▸ **Given exercise**: Begin with the first line and repeat exactly through the line containing "(X+.012, .100), (X, .122)])])"; leave every image out.

/---

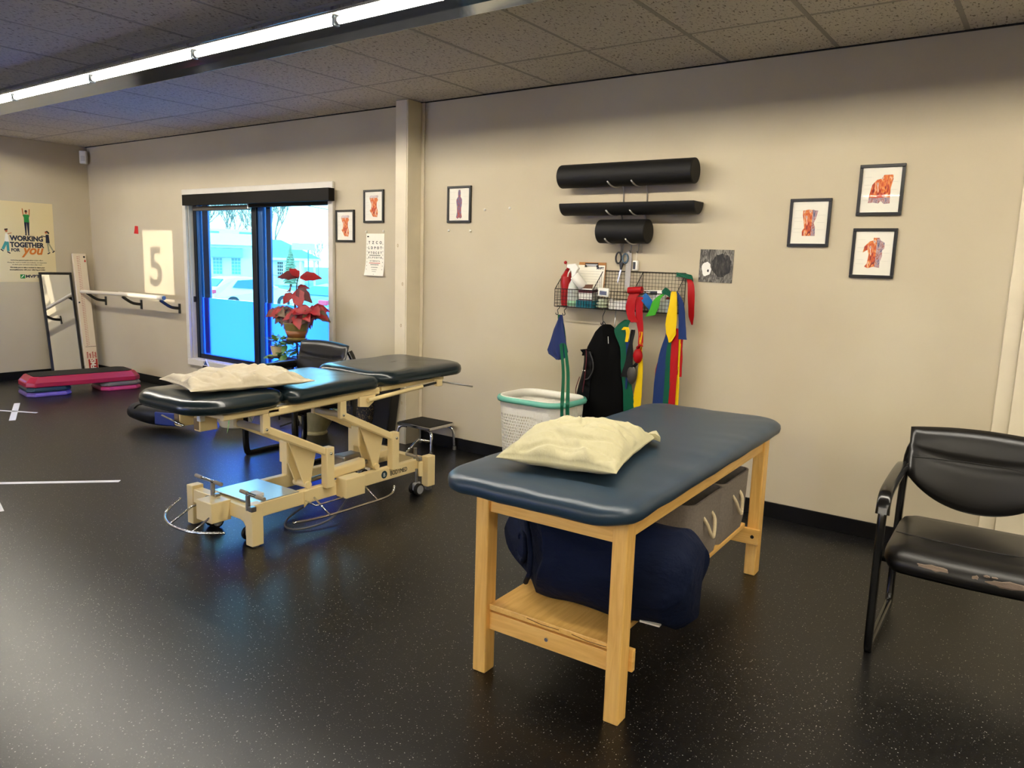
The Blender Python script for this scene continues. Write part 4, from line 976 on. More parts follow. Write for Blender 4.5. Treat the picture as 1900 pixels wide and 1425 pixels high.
fig([('person_leg', nv, [(X-.026, .225), (X, .225), (X-.008, .085), (X-.020, .085)]), ('person_leg', nv, [(X, .225), (X+.028, .225), (X+.020, .085), (X+.008, .085)]), ('person_top', grn, [(X-.026, .222), (X+.028, .222), (X+.026, .275), (X+.036, .300), (X+.022, .310), (X-.022, .310), (X-.036, .300), (X-.025, .275)]),
     ('person_arm', skin, ln((X-.030, .302), (X-.036, .375), .010)), ('person_arm', skin, ln((X+.031, .302), (X+.036, .370), .010)), ('person_head', skin, circ((X, .328), .012)), ('person_hair', hair, circ((X, .345), .014)), ('person_shoe', nv, ln((X-.024, .082), (X-.006, .082), .008)), ('person_shoe', nv, ln((X+.006, .082), (X+.022, .082), .008))])
X = -.200
fig([('person_leg', teal, ln((X+.0, .0), (X-.040, -.085), .028)), ('person_leg', teal, ln((X+.012, .0), (X+.014, -.105), .026)), ('person_shoe', nv, ln((X-.060, -.085), (X-.034, -.105), .012)), ('person_shoe', nv, ln((X+.004, -.112), (X+.034, -.128), .012)), ('person_top', M['paper'], [(X-.018, .0), (X+.028, .0), (X+.022, .09), (X-.004, .09)]), ('person_head', skin, circ((X+.008, .118), .013)), ('person_hair', hair, [(X-.010, .122), (X-.010, .140), (X+.022, .145), (X+.024, .130)]), ('person_arm', skin, ln((X+.016, .085), (X+.060, .098), .008))])
X = .228
fig([('person_leg', gry, ln((X-.002, .0), (X+.008, -.10), .015)), ('person_leg', gry, ln((X+.008, .0), (X+.055, -.09), .014)), ('person_shoe', nv, ln((X-.008, -.125), (X+.020, -.108), .012)), ('person_shoe', nv, ln((X+.046, -.108), (X+.070, -.088), .012)), ('person_top', nv, [(X-.020, .0), (X+.022, .0), (X+.016, .095), (X-.016, .095)]), ('person_arm', nv, ln((X-.012, .07), (X-.065, .078), .010)), ('person_head', skin, circ((X-.012, .118), .012)), ('person_hair', hair, [(X-.026, .128), (X+.002, .140), (X+.026, .115), (X+.012, .100), (X, .122)])])

# ------------------------------------------------------------ mirror leaning on left wall
Lm = 1.24; lean = math.asin(.19/Lm)
mi_ = thing('leaning_mirror', 'tall narrow black framed mirror leaning against the left wall', 'mirror', (XL+.20, 4.11, 0), PI/2, rx=0)
mi_.rotation_euler = Matrix.Rotation(PI/2, 3, 'Z').to_euler()
mi_.rotation_euler = (Matrix.Rotation(PI/2, 3, 'Z') @ Matrix.Rotation(-lean, 3, 'X')).to_euler()
w, h, b = .18, Lm, .028
fr = MB(); fr.box(-w, w, -.0, .018, 0, b); fr.box(-w, w, 0, .018, h-b, h); fr.box(-w, -w+b, 0, .018, b, h-b); fr.box(w-b, w, 0, .018, b, h-b)
fr.build('frame', M['frame'], mi_, bevel=.003)
MB().box(-w+b, w-b, .007, .012, b, h-b).build('mirror_glass', mat('mirror silver', (235, 238, 238), .01, metal=1), mi_)

# measuring board with red marks
Lb = 1.46; lean = math.asin(.17/Lb)
fb = thing('movement_test_board', 'tall white marked board with red print leaning in the corner', 'board', (XL+.215, 4.375, 0))
fb.rotation_euler = (Matrix.Rotation(PI/2, 3, 'Z') @ Matrix.Rotation(-lean, 3, 'X')).to_euler()
bw = mat('board white', (226, 212, 188), .4); rdp = mat('board red print', (170, 35, 30), .5)
MB().box(-.075, .075, 0, .038, 0, Lb).build('board_body', bw, fb, bevel=.003)
MB().box(-.05, .073, -.0008, 0, .345, .350).build('joint_line', mat('joint', (90, 60, 40), .6), fb)
mb = MB()
for k in range(52):
    z = .365+k*.0207; mb.box(-.037, -.015, -.0008, 0, z, z+.0045); mb.box(-.008, -.001, -.0008, 0, z+.006, z+.012)
mb.build('scale_marks', rdp, fb)
MB().box(-.035, .068, -.001, 0, .07, .195).build('logo_panel', rdp, fb)
text('logo_lettering', 'FMS', .085, (.045, -.0016, .080), (PI/2, -PI/2, 0), M['paper'], fb, off=.003, sx=.80)
for k, s_ in enumerate(('move', 'well.', 'move', 'often')):
    text('slogan', s_, .034, (-.030+k*.031, -.0014, .208), (PI/2, -PI/2, 0), rdp, fb, off=.001)
MB().cyl((.05, -.001, Lb-.04), (.05, .001, Lb-.04), .012, 14).build('hole', M['black'], fb); MB().cyl((-.062, -.001, .88), (-.062, .001, .88), .010, 12).build('hole', M['black'], fb)
MB().prism([(.045, Lb-.10), (.065, Lb-.10), (.06, Lb-.07), (.05, Lb-.075)], -.001, .0, 'y').build('red_mark', rdp, fb)

# ------------------------------------------------------------ ballet barre
br_ = thing('ballet_barre', 'white wall barre on three black curved brackets', 'barre', (-8.55, YW, 1.0))
woodw = mat('white painted rail', (226, 216, 198), .4)
MB().cyl((-.90, -.22, .005), (.05, -.22, .018), .021, 16).build('rail', woodw, br_, smooth=True, auto=50)
MB().cyl((-.02, -.22, .020), (.90, -.22, .018), .025, 16).build('rail', woodw, br_, smooth=True, auto=50)
MB().cyl((.899, -.22, .018), (.906, -.22, .018), .021, 16).build('end_cap', mat('grey cap', (70, 78, 84), .4), br_)
for x in (-.77, .045, .83):
    P = interp([(x, -.22, -.008), (x, -.17, -.045), (x, -.10, -.085), (x, -.01, -.10)], 6)
    MB().tube(P, [1-.0*k for k in range(len(P))], 8, flat=(.032, .02), roll=(0, -.5, 1)).build('bracket_arm', M['black'], br_, smooth=True, auto=50)
    MB().box(x-.017, x+.017, -.012, -.001, -.155, -.05).build('wall_plate', M['black'], br_, bevel=.002)

# ------------------------------------------------------------ aerobic step on risers
def octa(w, d, c, z): return [Vector(p+(z,)) for p in ((-w+c, -d), (w-c, -d), (w, -d+c), (w, d-c), (w-c, d), (-w+c, d), (-w, d-c), (-w, -d+c))]
stp = thing('aerobic_step', 'long pink and black aerobic step platform resting on risers', 'exercise step', (-8.42, 3.80, .098), PI/2+math.radians(-9))
pink = mat('magenta plastic', (165, 30, 62), .3, spec=.6)
MB().loft([octa(.55, .215, .07, 0), octa(.55, .215, .07, .045), octa(.495, .185, .05, .105)]).build('platform', pink, stp, bevel=.008, seg=3)
MB().loft([octa(.475, .178, .05, .104), octa(.475, .178, .05, .110), octa(.465, .170, .05, .112)]).build('grip_surface', M['foam'], stp, bevel=.002)
MB().add([(-.545, .13, .051), (-.545, -.13, .051), (-.497, -.13, .092), (-.497, .13, .092), (-.54, .13, .048), (-.54, -.13, .048), (-.49, -.13, .09), (-.49, .13, .09)], [(0, 1, 2, 3), (7, 6, 5, 4), (0, 4, 5, 1), (1, 5, 6, 2), (2, 6, 7, 3), (3, 7, 4, 0)]).build('end_panel', mat('violet pink panel', (170, 110, 175), .25, spec=.6), stp)
def riser(x, z, col, label):
    t = thing('step_riser', label, 'riser', (0, 0, 0), 0, 'stacked step risers')
    q = Matrix.Rotation(PI/2+math.radians(-9), 3, 'Z') @ Vector((x, 0, 0)); t.location = (-8.42+q.x, 3.80+q.y, z); t.rotation_euler = (0, 0, PI/2+math.radians(-9))
    MB().loft([octa(.20, .215, .06, 0), octa(.205, .222, .06, .012), octa(.205, .222, .06, .026), octa(.19, .205, .06, .0475)]).build('riser_block', mat('riser plastic', col, .3, spec=.6), t, bevel=.005)
    MB().loft([octa(.17, .18, .05, .047), octa(.17, .18, .05, .0485)]).build('riser_recess', M['black'], t)
riser(-.345, .0, (112, 90, 165), 'purple riser on the floor under the left end of the step')
riser(-.345, .049, (24, 52, 66), 'dark teal riser between purple riser and step platform')
riser(.345, .0, (190, 60, 110), 'pink riser on the floor under the right end of the step')
riser(.345, .049, (105, 100, 98), 'grey riser between pink riser and step platform')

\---

▸ **Complete response**:
The Blender Python script for this scene continues. Write part 4, from line 976 on. More parts follow. Write for Blender 4.5. Treat the picture as 1900 pixels wide and 1425 pixels high.
fig([('person_leg', nv, [(X-.026, .225), (X, .225), (X-.008, .085), (X-.020, .085)]), ('person_leg', nv, [(X, .225), (X+.028, .225), (X+.020, .085), (X+.008, .085)]), ('person_top', grn, [(X-.026, .222), (X+.028, .222), (X+.026, .275), (X+.036, .300), (X+.022, .310), (X-.022, .310), (X-.036, .300), (X-.025, .275)]),
     ('person_arm', skin, ln((X-.030, .302), (X-.036, .375), .010)), ('person_arm', skin, ln((X+.031, .302), (X+.036, .370), .010)), ('person_head', skin, circ((X, .328), .012)), ('person_hair', hair, circ((X, .345), .014)), ('person_shoe', nv, ln((X-.024, .082), (X-.006, .082), .008)), ('person_shoe', nv, ln((X+.006, .082), (X+.022, .082), .008))])
X = -.200
fig([('person_leg', teal, ln((X+.0, .0), (X-.040, -.085), .028)), ('person_leg', teal, ln((X+.012, .0), (X+.014, -.105), .026)), ('person_shoe', nv, ln((X-.060, -.085), (X-.034, -.105), .012)), ('person_shoe', nv, ln((X+.004, -.112), (X+.034, -.128), .012)), ('person_top', M['paper'], [(X-.018, .0), (X+.028, .0), (X+.022, .09), (X-.004, .09)]), ('person_head', skin, circ((X+.008, .118), .013)), ('person_hair', hair, [(X-.010, .122), (X-.010, .140), (X+.022, .145), (X+.024, .130)]), ('person_arm', skin, ln((X+.016, .085), (X+.060, .098), .008))])
X = .228
fig([('person_leg', gry, ln((X-.002, .0), (X+.008, -.10), .015)), ('person_leg', gry, ln((X+.008, .0), (X+.055, -.09), .014)), ('person_shoe', nv, ln((X-.008, -.125), (X+.020, -.108), .012)), ('person_shoe', nv, ln((X+.046, -.108), (X+.070, -.088), .012)), ('person_top', nv, [(X-.020, .0), (X+.022, .0), (X+.016, .095), (X-.016, .095)]), ('person_arm', nv, ln((X-.012, .07), (X-.065, .078), .010)), ('person_head', skin, circ((X-.012, .118), .012)), ('person_hair', hair, [(X-.026, .128), (X+.002, .140), (X+.026, .115), (X+.012, .100), (X, .122)])])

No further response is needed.